§ **Directions**
Your task is to copy the listing exactly, with the pictures left out.

§ **Collected data**
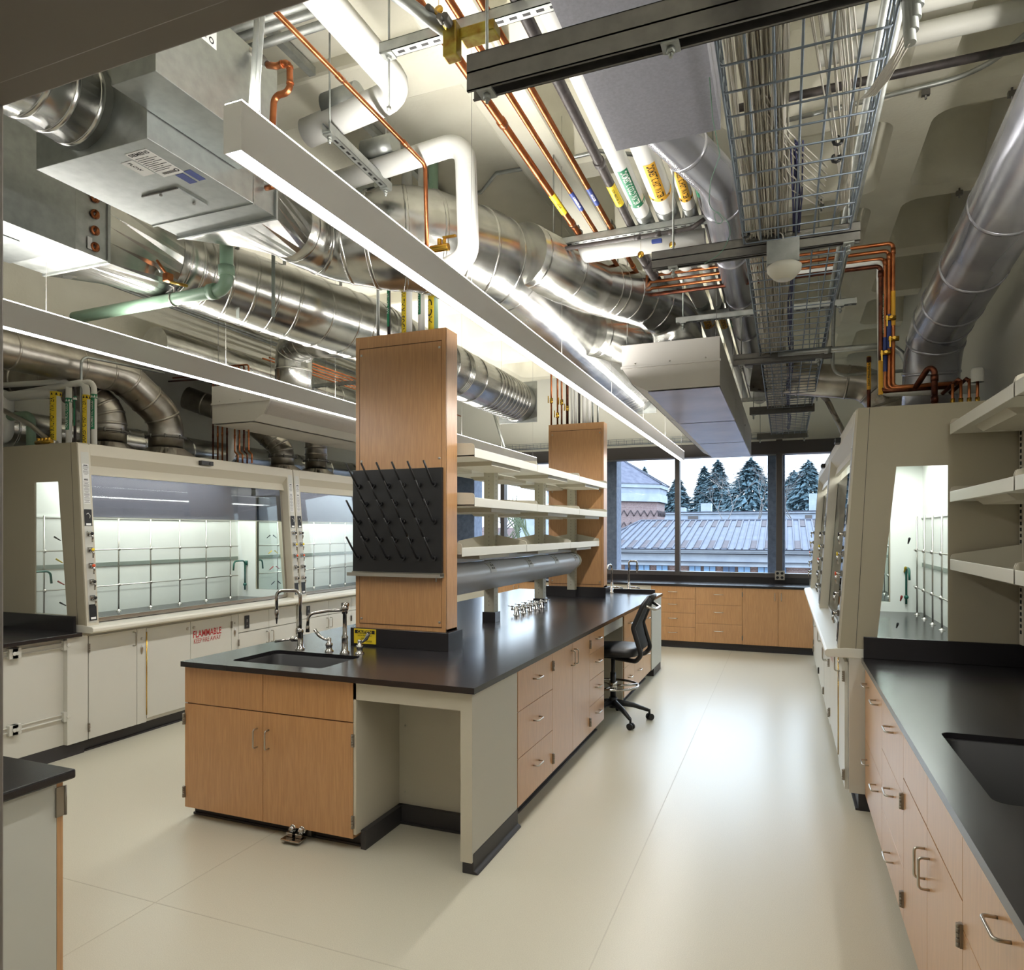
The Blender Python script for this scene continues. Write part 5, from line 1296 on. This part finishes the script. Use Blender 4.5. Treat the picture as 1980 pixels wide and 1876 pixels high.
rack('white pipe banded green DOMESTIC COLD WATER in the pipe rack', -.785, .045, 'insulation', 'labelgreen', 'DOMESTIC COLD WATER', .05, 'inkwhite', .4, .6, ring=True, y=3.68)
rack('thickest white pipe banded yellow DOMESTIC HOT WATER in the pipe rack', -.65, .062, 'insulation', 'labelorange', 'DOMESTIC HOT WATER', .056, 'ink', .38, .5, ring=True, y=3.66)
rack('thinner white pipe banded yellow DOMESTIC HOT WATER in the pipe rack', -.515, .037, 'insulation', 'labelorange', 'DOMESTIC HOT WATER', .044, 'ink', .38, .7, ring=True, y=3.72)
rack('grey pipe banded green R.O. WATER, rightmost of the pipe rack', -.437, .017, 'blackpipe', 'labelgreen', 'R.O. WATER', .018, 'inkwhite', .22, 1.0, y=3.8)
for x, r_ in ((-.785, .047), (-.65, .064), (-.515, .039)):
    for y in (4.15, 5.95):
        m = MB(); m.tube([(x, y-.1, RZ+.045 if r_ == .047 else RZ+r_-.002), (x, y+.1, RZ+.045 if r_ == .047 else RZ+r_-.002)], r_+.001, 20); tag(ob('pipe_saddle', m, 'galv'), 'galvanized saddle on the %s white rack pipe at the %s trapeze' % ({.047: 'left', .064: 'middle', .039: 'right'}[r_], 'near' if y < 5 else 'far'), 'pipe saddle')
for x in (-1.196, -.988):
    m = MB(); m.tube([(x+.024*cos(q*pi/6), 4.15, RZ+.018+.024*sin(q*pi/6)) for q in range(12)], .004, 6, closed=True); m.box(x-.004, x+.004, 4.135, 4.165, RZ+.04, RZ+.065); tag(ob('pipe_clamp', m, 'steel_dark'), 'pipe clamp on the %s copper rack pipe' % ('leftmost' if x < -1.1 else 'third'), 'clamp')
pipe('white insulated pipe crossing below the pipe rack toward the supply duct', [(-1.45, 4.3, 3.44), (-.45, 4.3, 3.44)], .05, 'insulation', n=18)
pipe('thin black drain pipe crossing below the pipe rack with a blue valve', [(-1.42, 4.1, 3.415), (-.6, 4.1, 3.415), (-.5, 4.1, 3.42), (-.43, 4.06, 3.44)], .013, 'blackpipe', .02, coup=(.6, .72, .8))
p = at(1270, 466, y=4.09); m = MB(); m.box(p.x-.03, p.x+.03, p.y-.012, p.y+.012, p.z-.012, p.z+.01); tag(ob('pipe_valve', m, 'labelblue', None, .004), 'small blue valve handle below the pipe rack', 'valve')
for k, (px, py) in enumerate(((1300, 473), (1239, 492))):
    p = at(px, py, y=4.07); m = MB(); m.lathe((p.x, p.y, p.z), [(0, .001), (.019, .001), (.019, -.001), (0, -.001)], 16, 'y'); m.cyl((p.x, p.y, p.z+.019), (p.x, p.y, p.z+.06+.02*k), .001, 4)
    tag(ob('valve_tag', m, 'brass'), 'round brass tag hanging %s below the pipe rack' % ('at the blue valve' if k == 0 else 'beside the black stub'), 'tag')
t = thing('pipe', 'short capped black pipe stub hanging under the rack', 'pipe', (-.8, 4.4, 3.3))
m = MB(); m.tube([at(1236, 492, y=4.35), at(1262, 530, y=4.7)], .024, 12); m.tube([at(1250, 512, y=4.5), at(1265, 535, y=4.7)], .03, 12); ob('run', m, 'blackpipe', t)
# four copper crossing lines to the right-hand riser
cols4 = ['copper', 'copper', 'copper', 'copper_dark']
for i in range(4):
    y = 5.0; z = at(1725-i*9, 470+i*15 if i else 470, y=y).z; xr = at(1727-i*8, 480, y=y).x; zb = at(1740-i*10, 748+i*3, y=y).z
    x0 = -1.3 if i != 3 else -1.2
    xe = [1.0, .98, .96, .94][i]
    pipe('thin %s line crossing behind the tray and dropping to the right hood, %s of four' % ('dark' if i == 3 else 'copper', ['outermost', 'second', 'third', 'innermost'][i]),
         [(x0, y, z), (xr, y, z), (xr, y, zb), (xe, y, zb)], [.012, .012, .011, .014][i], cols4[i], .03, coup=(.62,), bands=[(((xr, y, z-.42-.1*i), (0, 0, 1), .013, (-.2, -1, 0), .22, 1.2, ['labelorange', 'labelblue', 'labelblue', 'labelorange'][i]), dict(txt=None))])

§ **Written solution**
The Blender Python script for this scene continues. Write part 5, from line 1296 on. This part finishes the script. Use Blender 4.5. Treat the picture as 1980 pixels wide and 1876 pixels high.
rack('white pipe banded green DOMESTIC COLD WATER in the pipe rack', -.785, .045, 'insulation', 'labelgreen', 'DOMESTIC COLD WATER', .05, 'inkwhite', .4, .6, ring=True, y=3.68)
rack('thickest white pipe banded yellow DOMESTIC HOT WATER in the pipe rack', -.65, .062, 'insulation', 'labelorange', 'DOMESTIC HOT WATER', .056, 'ink', .38, .5, ring=True, y=3.66)
rack('thinner white pipe banded yellow DOMESTIC HOT WATER in the pipe rack', -.515, .037, 'insulation', 'labelorange', 'DOMESTIC HOT WATER', .044, 'ink', .38, .7, ring=True, y=3.72)
rack('grey pipe banded green R.O. WATER, rightmost of the pipe rack', -.437, .017, 'blackpipe', 'labelgreen', 'R.O. WATER', .018, 'inkwhite', .22, 1.0, y=3.8)
for x, r_ in ((-.785, .047), (-.65, .064), (-.515, .039)):
    for y in (4.15, 5.95):
        m = MB(); m.tube([(x, y-.1, RZ+.045 if r_ == .047 else RZ+r_-.002), (x, y+.1, RZ+.045 if r_ == .047 else RZ+r_-.002)], r_+.001, 20); tag(ob('pipe_saddle', m, 'galv'), 'galvanized saddle on the %s white rack pipe at the %s trapeze' % ({.047: 'left', .064: 'middle', .039: 'right'}[r_], 'near' if y < 5 else 'far'), 'pipe saddle')
for x in (-1.196, -.988):
    m = MB(); m.tube([(x+.024*cos(q*pi/6), 4.15, RZ+.018+.024*sin(q*pi/6)) for q in range(12)], .004, 6, closed=True); m.box(x-.004, x+.004, 4.135, 4.165, RZ+.04, RZ+.065); tag(ob('pipe_clamp', m, 'steel_dark'), 'pipe clamp on the %s copper rack pipe' % ('leftmost' if x < -1.1 else 'third'), 'clamp')
pipe('white insulated pipe crossing below the pipe rack toward the supply duct', [(-1.45, 4.3, 3.44), (-.45, 4.3, 3.44)], .05, 'insulation', n=18)
pipe('thin black drain pipe crossing below the pipe rack with a blue valve', [(-1.42, 4.1, 3.415), (-.6, 4.1, 3.415), (-.5, 4.1, 3.42), (-.43, 4.06, 3.44)], .013, 'blackpipe', .02, coup=(.6, .72, .8))
p = at(1270, 466, y=4.09); m = MB(); m.box(p.x-.03, p.x+.03, p.y-.012, p.y+.012, p.z-.012, p.z+.01); tag(ob('pipe_valve', m, 'labelblue', None, .004), 'small blue valve handle below the pipe rack', 'valve')
for k, (px, py) in enumerate(((1300, 473), (1239, 492))):
    p = at(px, py, y=4.07); m = MB(); m.lathe((p.x, p.y, p.z), [(0, .001), (.019, .001), (.019, -.001), (0, -.001)], 16, 'y'); m.cyl((p.x, p.y, p.z+.019), (p.x, p.y, p.z+.06+.02*k), .001, 4)
    tag(ob('valve_tag', m, 'brass'), 'round brass tag hanging %s below the pipe rack' % ('at the blue valve' if k == 0 else 'beside the black stub'), 'tag')
t = thing('pipe', 'short capped black pipe stub hanging under the rack', 'pipe', (-.8, 4.4, 3.3))
m = MB(); m.tube([at(1236, 492, y=4.35), at(1262, 530, y=4.7)], .024, 12); m.tube([at(1250, 512, y=4.5), at(1265, 535, y=4.7)], .03, 12); ob('run', m, 'blackpipe', t)
# four copper crossing lines to the right-hand riser
cols4 = ['copper', 'copper', 'copper', 'copper_dark']
for i in range(4):
    y = 5.0; z = at(1725-i*9, 470+i*15 if i else 470, y=y).z; xr = at(1727-i*8, 480, y=y).x; zb = at(1740-i*10, 748+i*3, y=y).z
    x0 = -1.3 if i != 3 else -1.2
    xe = [1.0, .98, .96, .94][i]
    pipe('thin %s line crossing behind the tray and dropping to the right hood, %s of four' % ('dark' if i == 3 else 'copper', ['outermost', 'second', 'third', 'innermost'][i]),
         [(x0, y, z), (xr, y, z), (xr, y, zb), (xe, y, zb)], [.012, .012, .011, .014][i], cols4[i], .03, coup=(.62,), bands=[(((xr, y, z-.42-.1*i), (0, 0, 1), .013, (-.2, -1, 0), .22, 1.2, ['labelorange', 'labelblue', 'labelblue', 'labelorange'][i]), dict(txt=None))])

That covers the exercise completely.